What are you supposed to do with your life? What am I supposed to do with mine? Those are pretty fundamental questions that get expressed in many ways. We ask small children, "What do you want to do/be when you grow up. When they get older the question may change to "What are you going to major in at college?" People go to career centers for batteries of tests covering aptitude, inclination, interest, personality, and so on, all in an effort to understand what sort of career would be a good fit for them.
As a Presbyterian, I am part of something known as the Reformed Tradition, a branch of the Protestant Reformation that traces itself back to Geneva and John Calvin. This tradition has long spoken of all Christians having a "vocation" or a "calling." The idea is that we are each fitted and suited for some work that is pleasing to God, that will be fulfilling for us, and will be beneficial for the larger community.

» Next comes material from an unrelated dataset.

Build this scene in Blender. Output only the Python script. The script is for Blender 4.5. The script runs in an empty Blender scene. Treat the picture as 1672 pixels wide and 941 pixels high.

Frederick Buechner, a Presbyterian pastor who is better known for his short stories, is often quoted as saying, "The place to which God calls you is the place where your deep gladness and the world's deep hunger meet." I've used this quote myself on a number of occasions, but I sometimes wonder if it gets misapplied in a very individualistic age focused on immediate gratification. Looking at some biblical example of call, can we speak of them producing "great gladness," at least in the sense that many people are likely to hear that phrase?
In today's reading from Acts, the Apostle Paul says, "And now, as a captive to the Spirit, I am on my way to Jerusalem, not knowing what will happen to me there, except that the Holy Spirit testifies to me in every city that imprisonment and persecutions are waiting for me. But I do not count my life of any value to myself, if only I may finish my course and the ministry that I received from the Lord Jesus, to testify to the good news of God’s grace." I do think that Paul would have been able to use the phrase "great gladness" to describe the joy he had of serving Jesus and the new life he discovered in that service, but I wonder how many of us would.
When you think about what you are "supposed" to do with your life, what factors do you consider? If you are considering careers or a job change, what elements do you weigh? We all need money to live on so most of us consider the salary. We don't want to be miserable, so most of us look for something we think we might like doing. But is our own sense of what will make us happy a trustworthy guide? Do Jesus' words, "For those who want to save their life will lose it, and those who lose their life for my sake will find it," perhaps suggest that our own inclinations are sometimes suspect? Might the "deep gladness" Buechner speaks of be something quite different from what I like or what seems attractive to me?
If we listen for the "world's deep hunger" and for what God would have us do, do we perhaps find ourselves pulled toward something that might not, at first, seem appealing? And how do we bring something other than self with its self-ish desires to figuring out what God wants us to do?